Kebijakan Perdagangan AS Membayangi Pergerakan IHSG dan Rupiah

Seorang pria berjalan di samping layar Bursa Efek Indonesia (BEI) di Jakarta, 2 Januari 2023. (ADEK BERRY / AFP)

J5NEWSROOM.COM, Jakarta – Ekonom perbankan Josua Pardede menilai pergerakan IHSG dan rupiah masih akan dipengaruhi oleh kebijakan Presiden Amerika Serikat Donald Trump yang cenderung berubah-ubah dan diumumkan secara cepat.

Josua mencontohkan bagaimana Trump awalnya berencana menerapkan tarif ekspor 50 persen untuk baja dan aluminium dari Kanada, namun kemudian membatalkannya setelah provinsi Ontario membatalkan pungutan listrik tambahan bagi pelanggan di Amerika. Meski demikian, mulai 12 Maret, Trump tetap menerapkan tarif 25 persen untuk baja dan aluminium dari 35 negara, termasuk Kanada dan 27 negara Uni Eropa.

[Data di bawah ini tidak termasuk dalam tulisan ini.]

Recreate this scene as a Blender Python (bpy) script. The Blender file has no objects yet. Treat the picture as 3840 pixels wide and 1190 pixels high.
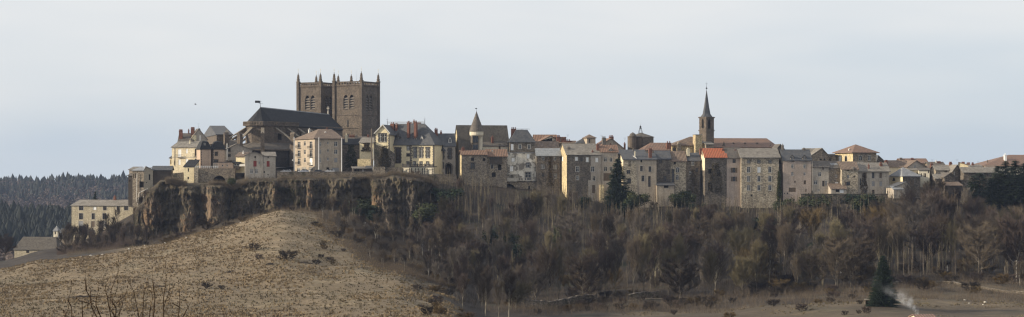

Menurut Josua, kebijakan Trump ini memicu ketidakpastian yang berimbas negatif pada pasar. Meski demikian, respons IHSG masih positif dengan kenaikan 1,6 persen dan pasar obligasi juga mengalami peningkatan. Namun, ketidakpastian ini juga membuat pasar saham global fluktuatif. Indeks saham Nasdaq dan Dow Jones di Amerika masing-masing terkoreksi empat dan dua persen, sementara di Asia hanya IHSG, Nikkei, dan Strait Times yang masih berada di zona hijau.

Di sisi lain, rupiah masih melemah hingga pertengahan minggu. Berdasarkan data Bloomberg, nilai tukar rupiah terhadap dolar AS turun ke Rp16.452 atau melemah 0,27 persen. Meskipun begitu, IHSG justru menguat 1,87 persen dan ditutup di level 6.665,09.

Josua optimistis bahwa implementasi kebijakan devisa hasil ekspor (DHE) sumber daya alam (SDA) yang mewajibkan parkir dana ekspor di dalam negeri selama 12 bulan dapat meningkatkan kepercayaan investor. Namun, ia menekankan bahwa investor asing masih berhati-hati terkait arah kebijakan pemerintah Amerika.

Sementara itu, ekonom CSIS Muhammad Habib menilai ketidakpastian kebijakan Trump akan menyulitkan negara-negara berkembang, termasuk Indonesia. Banyak perusahaan besar yang memilih berinvestasi kembali di Amerika untuk menghindari tarif tinggi. Hal ini berpotensi mengurangi aliran investasi ke negara-negara emerging market seperti Indonesia.

Habib menegaskan bahwa Indonesia tidak bisa menghadapi proteksionisme dengan proteksionisme, melainkan harus lebih terbuka dalam perdagangan global. Ia menyarankan pemerintah untuk memperluas perjanjian dagang dengan negara lain, seperti mempercepat ratifikasi Indonesia-Kanada, meningkatkan kerja sama ekonomi dengan Uni Eropa, Jepang, dan Australia, serta mengadopsi standar perdagangan yang lebih tinggi untuk menarik investasi.